» Given data
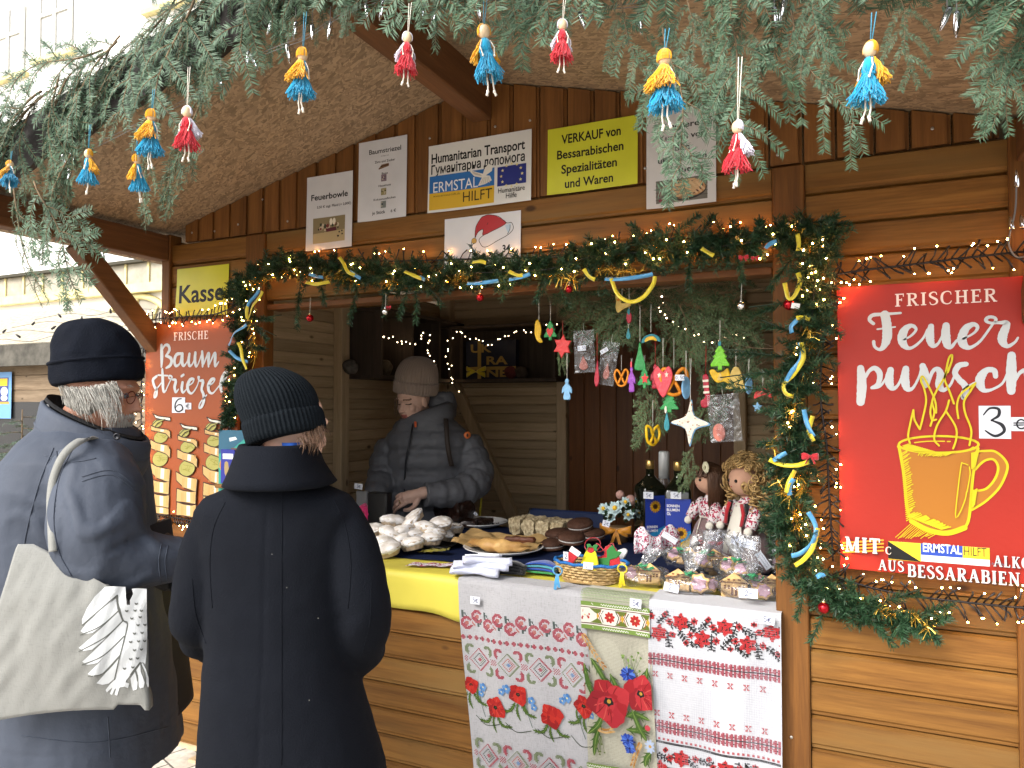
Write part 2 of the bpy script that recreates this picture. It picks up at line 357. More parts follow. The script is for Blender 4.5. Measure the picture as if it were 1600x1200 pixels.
# roof: two OSB slabs with a board-on-top skin, ridge beam, eave beams, braces, scalloped fascia
for sg in (-1, 1):
 xe = XC + sg*(XR-XC+.26)
 P = lambda x, y, dz: V((x, y, roofz(x)+dz))
 b = MB(); y0, y1 = ROOF_F, HD+.15
 c = [(XC, 0), (xe, 0)]
 vs = [P(XC, y0, 0), P(xe, y0, 0), P(xe, y1, 0), P(XC, y1, 0), P(XC, y0, .02), P(xe, y0, .02), P(xe, y1, .02), P(XC, y1, .02)]
 fs = [[0,1,2,3],[4,7,6,5],[0,4,5,1],[2,6,7,3],[1,5,6,2],[0,3,7,4]]
 b.add(vs, [f if sg < 0 else f[::-1] for f in fs]); b.obj('roof_board', OSB, hut)
 b = MB(); vs = [p+V((0,0,.022)) for p in vs[:4]]+[p+V((0,0,.03)) for p in vs[:4]]
 b.add(vs, [f if sg < 0 else f[::-1] for f in fs]); b.obj('roof_felt', mat('roof_felt', (.05, .05, .05), .9, bump=.5, bscale=60, var=.3), hut)
 # scalloped fascia
 b = MB(); n = 90; up, lo = [], []
 for i in range(n+1):
  x = XC + (xe-XC)*i/n; up.append(V((x, ROOF_F-.022, roofz(x)+.05)))
  lo.append(V((x, ROOF_F-.022, roofz(x)-.082-.035*abs(sin(i/n*pi*7))**.7)))
 vs = up+lo+[p+V((0,.02,0)) for p in up]+[p+V((0,.02,0)) for p in lo]; k = n+1
 fs = []
 for i in range(n): fs += [[i, i+1, k+i+1, k+i], [2*k+i+1, 2*k+i, 3*k+i, 3*k+i+1], [k+i, k+i+1, 3*k+i+1, 3*k+i], [i+1, i, 2*k+i, 2*k+i+1]]
 b.add(vs, fs); b.obj('fascia_board', mat('fascia_dark', (.022, .018, .016), .7), hut)
b = MB(); b.beam((XC, ROOF_F+.012, ZR-.075), (XC, -.024, ZR-.075), .075, .14); b.obj('ridge_beam', W_Y, hut)
for x, s_ in ((XL+.012, -1), (XR-.012, 1)):
 b = MB(); b.beam((x, ROOF_F+.012, ZE-.062), (x, -.04, ZE-.062), .065, .11)
 b.obj('eave_beam', W_Y, hut)
 b = MB(); b.beam((x, -.043, 1.80), (x, -.44, ZE-.115), .062, .078); b.obj('brace', W_Y, hut)
# side and back walls, floor (inside faces raw spruce)
b = MB(); boards_side(b, XL+.03, .03, HD, .15, ZE-.03, 1, .062, .012); b.obj('side_wall', W_RAWY, hut)
b = MB(); b.box((XL+.012, HD/2+.03, 1.22), (.03, HD-.03, ZE-.16), 0); b.obj('side_wall', W_H, hut)
b = MB(); b.box((XR-.012, HD/2+.03, 1.22), (.03, HD-.03, ZE-.16), 0); boards_side(b, XR-.03, .03, HD, .15, ZE-.03, -1); b.obj('side_wall', W_RAWY, hut)
b = MB(); boards(b, XL+.05, XR-.05, .15, ZE, HD+.03, .062, .014, 0, .004); b.box((XC, HD+.05, 1.35), (XR-XL, .03, 2.4));
b.add([(XL, HD+.03, ZE), (XR, HD+.03, ZE), (XC, HD+.03, ZR-.01)], [[0,1,2]]); b.obj('back_wall', W_RAW, hut)
b = MB(); b.box((XC, HD/2, .115), (XR-XL-.02, HD, .03)); b.obj('floor_boards', W_RAWY, hut)
for x in (-2.4, -1.3, -.2):
 b = MB(); b.box((x, .18, .056), (.1, .12, .086), 0, None, .004); b.obj('pallet_block', W_RAWZ, hut)
b = MB(); b.box((XC, .12, .006), (3.0, .1, .012)); b.obj('pallet_slat', W_RAW, hut)
# interior framing
b = MB(); b.box((XL+.085, HD-.02, 1.25), (.08, .08, 2.25), 0, None, .004); b.obj('corner_stud', W_RAWZ, hut)
b = MB(); b.box((XL+.075, 1.12, 1.25), (.06, .075, 2.25), 0, None, .004); b.obj('wall_stud', W_RAWZ, hut)
b = MB(); b.beam((XL+.075, HD-.1, 1.72), (XL+.075, HD-.75, .3), .05, .075); b.obj('wall_brace', W_RAWZ, hut)
b = MB(); b.beam((XL+.15, HD-.02, 1.72), (XL+.87, HD-.02, .3), .075, .05, 0, V((0,1,0))); b.obj('wall_brace', W_RAWZ, hut)
dx0, dx1 = -1.72, -.66
b = MB(); x = dx0
while x < dx1-.02:
 b.box((x+.055, HD-.012, 1.12), (.108, .03, 1.98), 0, None, .003); x += .11
b.obj('back_door', W_DOOR, hut)
b = MB()
for x in (dx0-.045, dx1+.045): b.box((x, HD-.02, 1.2), (.07, .06, 2.15), 0, None, .004)
b.box(((dx0+dx1)/2, HD-.02, 2.17), (dx1-dx0+.02, .06, .09), 0, None, .004); b.obj('door_frame', W_RAWZ, hut)
b = MB(); b.box((-.2, HD-.02, 1.95), (.9, .07, .1), 0, None, .004); b.obj('wall_rail', W_RAW, hut)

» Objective
Go through the listing above and write it all out exactly, leaving out any picture.

» Result
Write part 2 of the bpy script that recreates this picture. It picks up at line 357. More parts follow. The script is for Blender 4.5. Measure the picture as if it were 1600x1200 pixels.
# roof: two OSB slabs with a board-on-top skin, ridge beam, eave beams, braces, scalloped fascia
for sg in (-1, 1):
 xe = XC + sg*(XR-XC+.26)
 P = lambda x, y, dz: V((x, y, roofz(x)+dz))
 b = MB(); y0, y1 = ROOF_F, HD+.15
 c = [(XC, 0), (xe, 0)]
 vs = [P(XC, y0, 0), P(xe, y0, 0), P(xe, y1, 0), P(XC, y1, 0), P(XC, y0, .02), P(xe, y0, .02), P(xe, y1, .02), P(XC, y1, .02)]
 fs = [[0,1,2,3],[4,7,6,5],[0,4,5,1],[2,6,7,3],[1,5,6,2],[0,3,7,4]]
 b.add(vs, [f if sg < 0 else f[::-1] for f in fs]); b.obj('roof_board', OSB, hut)
 b = MB(); vs = [p+V((0,0,.022)) for p in vs[:4]]+[p+V((0,0,.03)) for p in vs[:4]]
 b.add(vs, [f if sg < 0 else f[::-1] for f in fs]); b.obj('roof_felt', mat('roof_felt', (.05, .05, .05), .9, bump=.5, bscale=60, var=.3), hut)
 # scalloped fascia
 b = MB(); n = 90; up, lo = [], []
 for i in range(n+1):
  x = XC + (xe-XC)*i/n; up.append(V((x, ROOF_F-.022, roofz(x)+.05)))
  lo.append(V((x, ROOF_F-.022, roofz(x)-.082-.035*abs(sin(i/n*pi*7))**.7)))
 vs = up+lo+[p+V((0,.02,0)) for p in up]+[p+V((0,.02,0)) for p in lo]; k = n+1
 fs = []
 for i in range(n): fs += [[i, i+1, k+i+1, k+i], [2*k+i+1, 2*k+i, 3*k+i, 3*k+i+1], [k+i, k+i+1, 3*k+i+1, 3*k+i], [i+1, i, 2*k+i, 2*k+i+1]]
 b.add(vs, fs); b.obj('fascia_board', mat('fascia_dark', (.022, .018, .016), .7), hut)
b = MB(); b.beam((XC, ROOF_F+.012, ZR-.075), (XC, -.024, ZR-.075), .075, .14); b.obj('ridge_beam', W_Y, hut)
for x, s_ in ((XL+.012, -1), (XR-.012, 1)):
 b = MB(); b.beam((x, ROOF_F+.012, ZE-.062), (x, -.04, ZE-.062), .065, .11)
 b.obj('eave_beam', W_Y, hut)
 b = MB(); b.beam((x, -.043, 1.80), (x, -.44, ZE-.115), .062, .078); b.obj('brace', W_Y, hut)
# side and back walls, floor (inside faces raw spruce)
b = MB(); boards_side(b, XL+.03, .03, HD, .15, ZE-.03, 1, .062, .012); b.obj('side_wall', W_RAWY, hut)
b = MB(); b.box((XL+.012, HD/2+.03, 1.22), (.03, HD-.03, ZE-.16), 0); b.obj('side_wall', W_H, hut)
b = MB(); b.box((XR-.012, HD/2+.03, 1.22), (.03, HD-.03, ZE-.16), 0); boards_side(b, XR-.03, .03, HD, .15, ZE-.03, -1); b.obj('side_wall', W_RAWY, hut)
b = MB(); boards(b, XL+.05, XR-.05, .15, ZE, HD+.03, .062, .014, 0, .004); b.box((XC, HD+.05, 1.35), (XR-XL, .03, 2.4));
b.add([(XL, HD+.03, ZE), (XR, HD+.03, ZE), (XC, HD+.03, ZR-.01)], [[0,1,2]]); b.obj('back_wall', W_RAW, hut)
b = MB(); b.box((XC, HD/2, .115), (XR-XL-.02, HD, .03)); b.obj('floor_boards', W_RAWY, hut)
for x in (-2.4, -1.3, -.2):
 b = MB(); b.box((x, .18, .056), (.1, .12, .086), 0, None, .004); b.obj('pallet_block', W_RAWZ, hut)
b = MB(); b.box((XC, .12, .006), (3.0, .1, .012)); b.obj('pallet_slat', W_RAW, hut)
# interior framing
b = MB(); b.box((XL+.085, HD-.02, 1.25), (.08, .08, 2.25), 0, None, .004); b.obj('corner_stud', W_RAWZ, hut)
b = MB(); b.box((XL+.075, 1.12, 1.25), (.06, .075, 2.25), 0, None, .004); b.obj('wall_stud', W_RAWZ, hut)
b = MB(); b.beam((XL+.075, HD-.1, 1.72), (XL+.075, HD-.75, .3), .05, .075); b.obj('wall_brace', W_RAWZ, hut)
b = MB(); b.beam((XL+.15, HD-.02, 1.72), (XL+.87, HD-.02, .3), .075, .05, 0, V((0,1,0))); b.obj('wall_brace', W_RAWZ, hut)
dx0, dx1 = -1.72, -.66
b = MB(); x = dx0
while x < dx1-.02:
 b.box((x+.055, HD-.012, 1.12), (.108, .03, 1.98), 0, None, .003); x += .11
b.obj('back_door', W_DOOR, hut)
b = MB()
for x in (dx0-.045, dx1+.045): b.box((x, HD-.02, 1.2), (.07, .06, 2.15), 0, None, .004)
b.box(((dx0+dx1)/2, HD-.02, 2.17), (dx1-dx0+.02, .06, .09), 0, None, .004); b.obj('door_frame', W_RAWZ, hut)
b = MB(); b.box((-.2, HD-.02, 1.95), (.9, .07, .1), 0, None, .004); b.obj('wall_rail', W_RAW, hut)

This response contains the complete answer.